Work through the following lines and count those that hold the word "this". Reply with that number only.

* **Scene script records**:
-- Begin --
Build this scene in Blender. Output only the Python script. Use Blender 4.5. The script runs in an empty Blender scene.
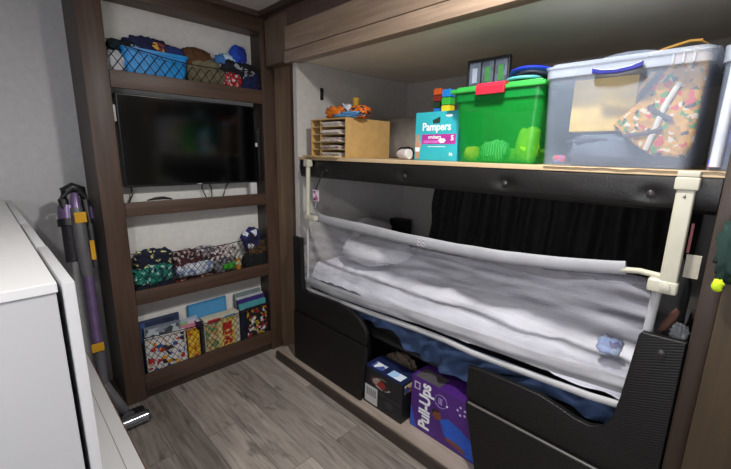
import bpy, bmesh, math, random
from mathutils import Vector, Matrix, noise
random.seed(7)
C = bpy.context.scene.collection
SC = bpy.context.scene
PI = math.pi
# ------------------------------------------------------------ camera
CAMH = 1.42
yaw, pit, rol, FPX = 0.784333727, 0.214416178, 0.0185532564, 377.175703
f_ = Vector((math.sin(yaw)*math.cos(pit), math.cos(yaw)*math.cos(pit), -math.sin(pit)))
r0 = Vector((math.cos(yaw), -math.sin(yaw), 0)); u0 = r0.cross(f_)
r_ = r0*math.cos(rol) + u0*math.sin(rol); u_ = -r0*math.sin(rol) + u0*math.cos(rol)
cd = bpy.data.cameras.new('camera'); cam = bpy.data.objects.new('camera', cd); C.objects.link(cam)
m = Matrix.Identity(4)
for i in range(3):
    m[i][0] = r_[i]; m[i][1] = u_[i]; m[i][2] = -f_[i]
m[0][3] = 0; m[1][3] = 0; m[2][3] = CAMH
cam.matrix_world = m
cd.sensor_width = 36; cd.lens = FPX/731*36; cd.clip_start = 0.02
SC.camera = cam
def at(px, py, ax, val):
    """point of the place seen at a measured photo position, on the plane axis=val"""
    d = f_*FPX + r_*(px-365.5) - u_*(py-234.5)
    c = Vector((0, 0, CAMH)); i = 'xyz'.index(ax)
    return c + d*((val-c[i])/d[i])
# ------------------------------------------------------------ materials
def srgb(c):
    if isinstance(c, str):
        c = [int(c[i:i+2], 16)/255 for i in (0, 2, 4)]
    return tuple((x/12.92 if x <= .04045 else ((x+.055)/1.055)**2.4) for x in c[:3]) + (1,)
_m = {}
def base(name):
    mt = bpy.data.materials.new(name); mt.use_nodes = True
    nt = mt.node_tree; b = nt.nodes['Principled BSDF']
    return mt, nt, b
def mix(nt, fac, a, b):
    n = nt.nodes.new('ShaderNodeMix'); n.data_type = 'RGBA'
    for s, v in ((n.inputs[6], a), (n.inputs[7], b)):
        if isinstance(v, tuple): s.default_value = v
        else: nt.links.new(v, s)
    if isinstance(fac, float): n.inputs[0].default_value = fac
    else: nt.links.new(fac, n.inputs[0])
    return n.outputs[2]
def coords(nt, scale=(1, 1, 1), rot=(0, 0, 0), kind='Object'):
    t = nt.nodes.new('ShaderNodeTexCoord'); mp = nt.nodes.new('ShaderNodeMapping')
    mp.inputs['Scale'].default_value = scale; mp.inputs['Rotation'].default_value = rot
    nt.links.new(t.outputs[kind], mp.inputs[0]); return mp.outputs[0]
def tex(nt, kind, vec, **kw):
    n = nt.nodes.new('ShaderNodeTex'+kind)
    for k, v in kw.items(): n.inputs[k].default_value = v
    nt.links.new(vec, n.inputs['Vector']); return n
def ramp(nt, fac, stops, const=False):
    n = nt.nodes.new('ShaderNodeValToRGB'); cr = n.color_ramp
    if const: cr.interpolation = 'CONSTANT'
    while len(cr.elements) < len(stops): cr.elements.new(.5)
    for e, (p, c) in zip(cr.elements, stops): e.position = p; e.color = c
    nt.links.new(fac, n.inputs[0]); return n.outputs[0]
def bump(nt, b, h, strength, dist=.002):
    n = nt.nodes.new('ShaderNodeBump'); n.inputs['Strength'].default_value = strength
    n.inputs['Distance'].default_value = dist; nt.links.new(h, n.inputs['Height'])
    nt.links.new(n.outputs[0], b.inputs['Normal'])
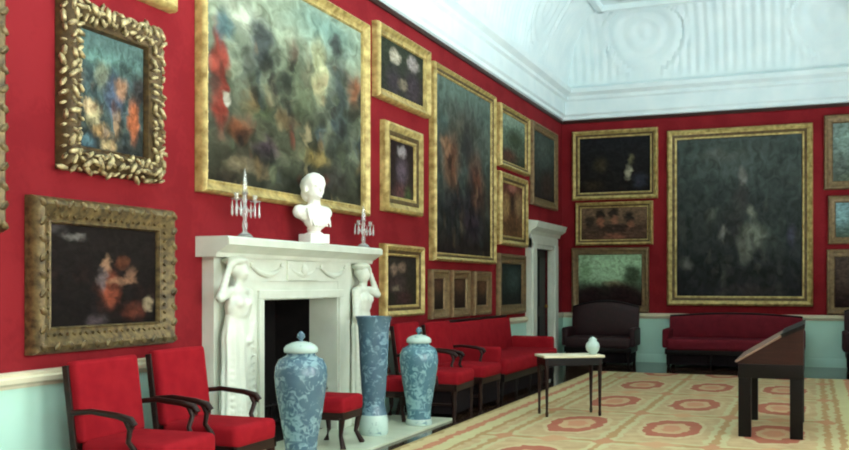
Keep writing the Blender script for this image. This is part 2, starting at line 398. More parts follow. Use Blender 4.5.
-- End --
* **Worked solution**: 2